## Task to carry out
Exactly the lines from the start of the data below through the line that contains "S.camera = cam" are to be copied, with pictures left out.

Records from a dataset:
----------

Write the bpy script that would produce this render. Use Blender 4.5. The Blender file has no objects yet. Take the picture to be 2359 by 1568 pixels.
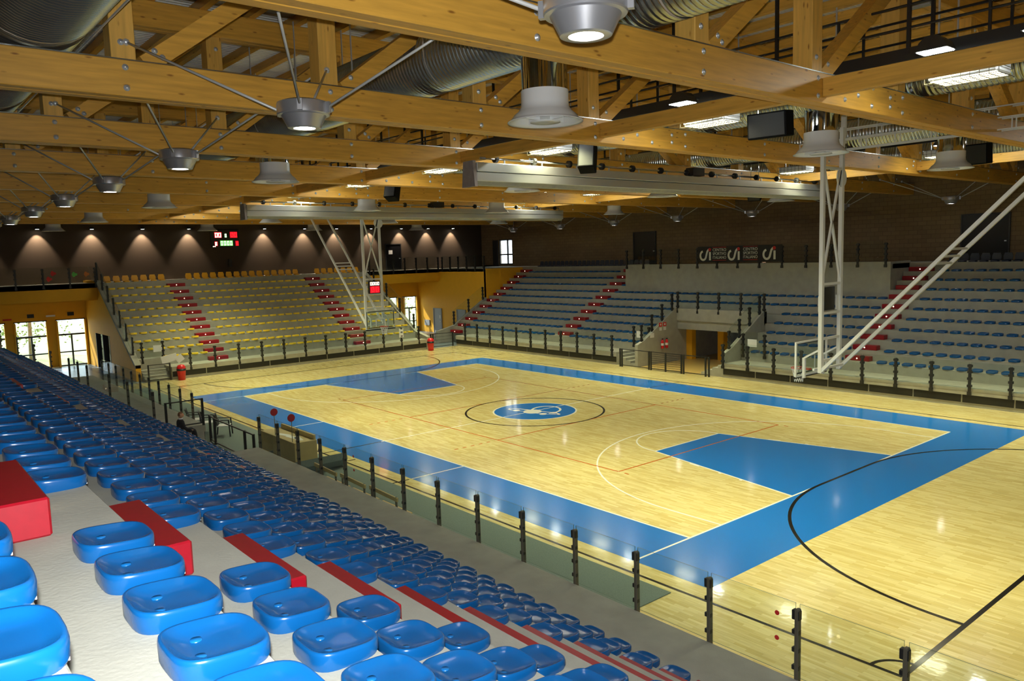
import bpy, math, random
from mathutils import Vector, Matrix
random.seed(7)
S = bpy.context.scene
COL = S.collection
PI = math.pi
# ------------------------------------------------------------------ camera
CAMP = (25.0967, -22.0031, 6.7743)
YAW, PITCH, ROLL, FPX = -0.8779, -0.1094, -0.0297, 1794.9
IW, IH = 2359, 1568
_f = Vector((math.sin(YAW) * math.cos(PITCH), math.cos(YAW) * math.cos(PITCH), math.sin(PITCH)))
_r = Vector((math.cos(YAW), -math.sin(YAW), 0))
_u = _r.cross(_f)
c_, s_ = math.cos(ROLL), math.sin(ROLL)
CR, CU = c_ * _r + s_ * _u, -s_ * _r + c_ * _u
cd = bpy.data.cameras.new('camera')
cd.sensor_fit = 'HORIZONTAL'
cd.sensor_width = 36.0
cd.lens = 36.0 * FPX / IW
cd.clip_start, cd.clip_end = 0.05, 300
cam = bpy.data.objects.new('camera', cd)
COL.objects.link(cam)
cam.matrix_world = Matrix((( CR.x, CU.x, -_f.x, CAMP[0]), (CR.y, CU.y, -_f.y, CAMP[1]), (CR.z, CU.z, -_f.z, CAMP[2]), (0, 0, 0, 1)))
S.camera = cam


def project(p):
    d = Vector(p) - Vector(CAMP)
    z = d.dot(_f)
    if z < 0.1:
        return None
    return (IW / 2 + FPX * d.dot(CR) / z, IH / 2 - FPX * d.dot(CU) / z, z)


# ------------------------------------------------------------------ world, exposure
S.view_settings.view_transform = 'Standard'
S.view_settings.look = 'None'
S.view_settings.exposure = 0.0
S.view_settings.gamma = 1.0
S.view_settings.use_curve_mapping = False
S.cycles.max_bounces = 4
S.cycles.diffuse_bounces = 3
S.cycles.glossy_bounces = 2
S.cycles.transmission_bounces = 2
S.cycles.transparent_max_bounces = 10
S.cycles.adaptive_threshold = 0.025
S.cycles.caustics_reflective = False
S.cycles.caustics_refractive = False
S.cycles.sample_clamp_indirect = 4.0
W = bpy.data.worlds.new('world')
S.world = W
W.use_nodes = True
nt = W.node_tree
nt.nodes['Background'].inputs[0].default_value = (0.80, 0.92, 1.0, 1)
nt.nodes['Background'].inputs[1].default_value = 5.0
SUN = bpy.data.lights.new('sun', 'SUN')
SUN.energy = 7.0
SUN.angle = 0.02
suno = bpy.data.objects.new('sun', SUN)
COL.objects.link(suno)
suno.rotation_euler = (math.radians(48), 0, math.radians(-62))
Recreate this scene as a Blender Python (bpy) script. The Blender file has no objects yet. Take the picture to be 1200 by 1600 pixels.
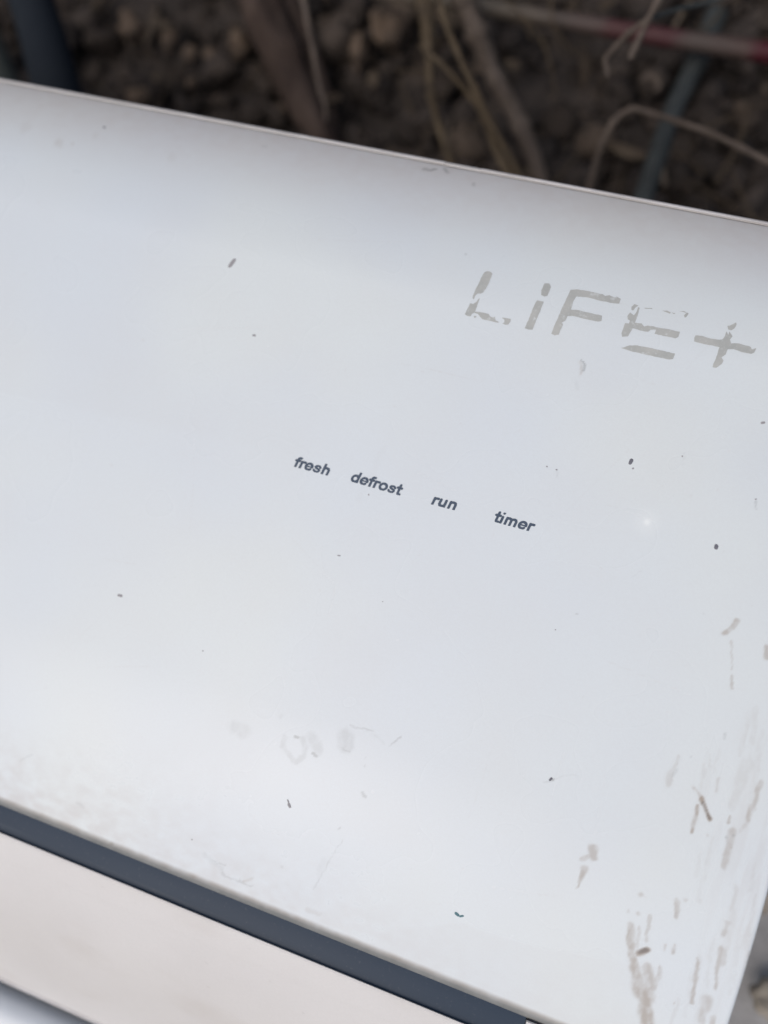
import bpy, bmesh, math, random
import numpy as np
from mathutils import Vector, Matrix, noise as mnoise
from mathutils.geometry import tessellate_polygon

C = bpy.context.scene
COL = C.collection

# ------------------------------------------------------------------ camera
H = 0.235            # height of the flat face of the unit above the ground
D = 0.265            # camera above that face
F = 1300.0           # focal length in photo pixels (photo is 1200 wide)
U = np.array([0.9405927, 0.26701216, -0.20973765])     # photo frame -> world axes
V = np.array([-0.28390261, 0.95730805, -0.05441153])
N = np.cross(U, V)
cam_d = bpy.data.cameras.new('camera'); cam = bpy.data.objects.new('camera', cam_d); COL.objects.link(cam)
cam_d.sensor_fit = 'HORIZONTAL'; cam_d.sensor_width = 36; cam_d.lens = 39
cam_d.clip_start = 0.01; cam_d.clip_end = 100
right = Vector((U[0], -V[0], -N[0])); up = Vector((-U[1], V[1], N[1])); fw = Vector((U[2], -V[2], -N[2]))
m = Matrix((right, up, -fw)).transposed().to_4x4(); m.translation = Vector((0, 0, H + D))
cam.matrix_world = m
cam_d.dof.use_dof = True; cam_d.dof.focus_distance = 0.262; cam_d.dof.aperture_fstop = 5.2
cam_d.dof.aperture_blades = 0
C.camera = cam

# ------------------------------------------------------------------ world and sun
SUN_EL, SUN_AZ = 63.0, 212.0      # azimuth: compass degrees clockwise from +Y
W = bpy.data.worlds.new("World"); C.world = W; W.use_nodes = True
nt = W.node_tree; nt.nodes.clear()
sky = nt.nodes.new('ShaderNodeTexSky'); sky.sky_type = 'NISHITA'; sky.sun_disc = False
sky.sun_elevation = math.radians(SUN_EL); sky.sun_rotation = math.radians(SUN_AZ)
sky.air_density = 1.0; sky.dust_density = 4.0; sky.ozone_density = 1.0
bg = nt.nodes.new('ShaderNodeBackground'); bg.inputs[1].default_value = 0.085
wo = nt.nodes.new('ShaderNodeOutputWorld')
nt.links.new(sky.outputs[0], bg.inputs[0]); nt.links.new(bg.outputs[0], wo.inputs[0])
sd = bpy.data.lights.new('sun', 'SUN'); sd.energy = 1.1; sd.angle = math.radians(80); sd.color = (1, .975, .93)
sun = bpy.data.objects.new('sun', sd); COL.objects.link(sun)
a, e = math.radians(SUN_AZ), math.radians(SUN_EL)
sdir = Vector((math.sin(a) * math.cos(e), math.cos(a) * math.cos(e), math.sin(e)))
sun.rotation_euler = sdir.to_track_quat('Z', 'Y').to_euler()
C.view_settings.view_transform = 'Standard'; C.view_settings.look = 'None'
C.cycles.use_denoising = True
C.view_settings.gamma = 1; C.view_settings.use_curve_mapping = False
C.view_settings.exposure = 0.45

# ------------------------------------------------------------------ coordinates
def flat(px, py):
    """photo pixel -> millimetre-true coordinates (x, v) on the unit's flat face"""
    r = np.array([px - 600, py - 800, F]); p = r * D / (r @ N)
    return float(p @ U), float(p @ V)

def ground_pt(px, py, z):
    """point of the place at height z"""
    x, v = flat(px, py); k = (H + D - z) / D
    return Vector((x * k, -v * k, z))

def panel_depth(va):
    """depth of the front panel below its flat middle, by apparent v"""
    d = np.zeros_like(va)
    t = np.clip((-0.088 - va) / 0.050, 0, .97)
    d = d + 0.023 * (1 - np.sqrt(1 - t * t))
    s = np.clip(va - 0.055, 0, 1)
    return d + s * s / (2 * 0.26) + va * va * 0.02

def real(va, d):            # apparent v + depth -> world (y, z)
    return -va * (1 + d / D), H - d

def on_panel(x, va, lift=0.00006):
    d = float(panel_depth(np.array(va))) - lift
    k = 1 + d / D
    return Vector((x * k, -va * k, H - d))

def vnoise(x, y, seed=0):
    xi = np.floor(x).astype(np.int64); yi = np.floor(y).astype(np.int64)
    fx = x - xi; fy = y - yi; fx = fx * fx * (3 - 2 * fx); fy = fy * fy * (3 - 2 * fy)
    def h(i, j):
        n = (i * 374761393 + j * 668265263 + seed * 974634777) & 0xffffffff
        n = ((n ^ (n >> 13)) * 1274126177) & 0xffffffff
        return ((n ^ (n >> 16)) & 0xffff) / 65535.0
    return (h(xi, yi) * (1 - fx) + h(xi + 1, yi) * fx) * (1 - fy) + (h(xi, yi + 1) * (1 - fx) + h(xi + 1, yi + 1) * fx) * fy

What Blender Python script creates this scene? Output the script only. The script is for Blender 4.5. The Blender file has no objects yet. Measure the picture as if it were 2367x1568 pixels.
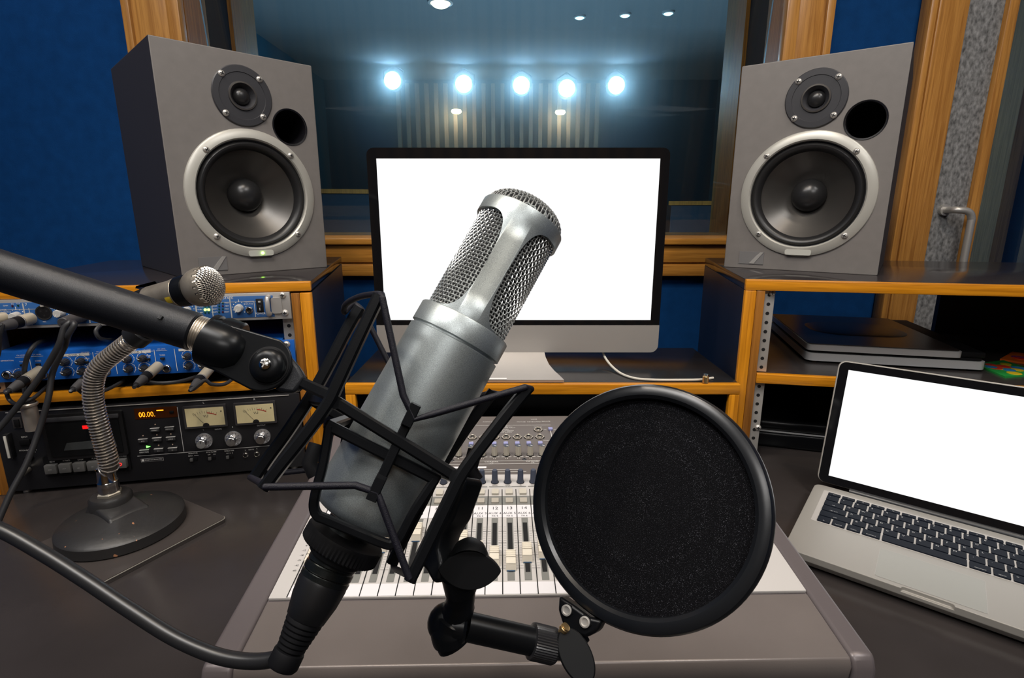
import bpy, bmesh, math, random
from mathutils import Vector, Matrix
random.seed(4)
PI = math.pi
C = bpy.context.scene.collection
Z0 = 1.177                      # camera height above the floor
F, TH = 1243.6, 0.2342          # focal length (px of a 2367 wide frame), pitch down
CT, ST = math.cos(TH), math.sin(TH)
DESK = -0.437                   # worktop height relative to the camera

def V(*a): return Vector(a)
def ray(px, py):
    u = (px - 1183.5) / F; v = -(py - 784) / F
    return Vector((u, CT + v * ST, -ST + v * CT))
CAM = Vector((0, 0, Z0))
def on_z(px, py, z):            # world point on a horizontal plane (z relative to camera)
    r = ray(px, py); return CAM + r * (z / r.z)
def on_y(px, py, y):
    r = ray(px, py); return CAM + r * (y / r.y)
def at(px, py, d):              # world point at depth d along the viewing axis
    return CAM + ray(px, py) * d

class Frame:
    """a local coordinate system: x to the right, y away from the viewer, z up"""
    def __init__(s, o, x, y, z):
        s.o = Vector(o); s.x = Vector(x).normalized(); s.y = Vector(y).normalized(); s.z = Vector(z).normalized()
        s.mat = Matrix(((s.x.x, s.y.x, s.z.x, s.o.x), (s.x.y, s.y.y, s.z.y, s.o.y), (s.x.z, s.y.z, s.z.z, s.o.z), (0, 0, 0, 1)))
        s.inv = s.mat.inverted()
    def px(s, px, py, n=0.0):   # local x,z of a pixel on the plane local y = -n
        r = ray(px, py); p = s.o - s.y * n
        t = (p - CAM).dot(s.y) / r.dot(s.y)
        q = s.inv @ (CAM + r * t)
        return q.x, q.z
    def p3(s, px, py, n=0.0):
        a, b = s.px(px, py, n); return Vector((a, -n, b))
    def loc(s, w): return s.inv @ Vector(w)
def yaw_frame(x, y, z, yaw):
    c, n = math.cos(yaw), math.sin(yaw)
    return Frame((x, y, z + Z0), (c, n, 0), (-n, c, 0), (0, 0, 1))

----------

## Output of the task
Write the bpy script that would produce this render. Use Blender 4.5. The Blender file has no objects yet. Take the picture to be 2359 by 1568 pixels.
import bpy, math, random
from mathutils import Vector, Matrix
random.seed(7)
S = bpy.context.scene
COL = S.collection
PI = math.pi
# ------------------------------------------------------------------ camera
CAMP = (25.0967, -22.0031, 6.7743)
YAW, PITCH, ROLL, FPX = -0.8779, -0.1094, -0.0297, 1794.9
IW, IH = 2359, 1568
_f = Vector((math.sin(YAW) * math.cos(PITCH), math.cos(YAW) * math.cos(PITCH), math.sin(PITCH)))
_r = Vector((math.cos(YAW), -math.sin(YAW), 0))
_u = _r.cross(_f)
c_, s_ = math.cos(ROLL), math.sin(ROLL)
CR, CU = c_ * _r + s_ * _u, -s_ * _r + c_ * _u
cd = bpy.data.cameras.new('camera')
cd.sensor_fit = 'HORIZONTAL'
cd.sensor_width = 36.0
cd.lens = 36.0 * FPX / IW
cd.clip_start, cd.clip_end = 0.05, 300
cam = bpy.data.objects.new('camera', cd)
COL.objects.link(cam)
cam.matrix_world = Matrix((( CR.x, CU.x, -_f.x, CAMP[0]), (CR.y, CU.y, -_f.y, CAMP[1]), (CR.z, CU.z, -_f.z, CAMP[2]), (0, 0, 0, 1)))
S.camera = cam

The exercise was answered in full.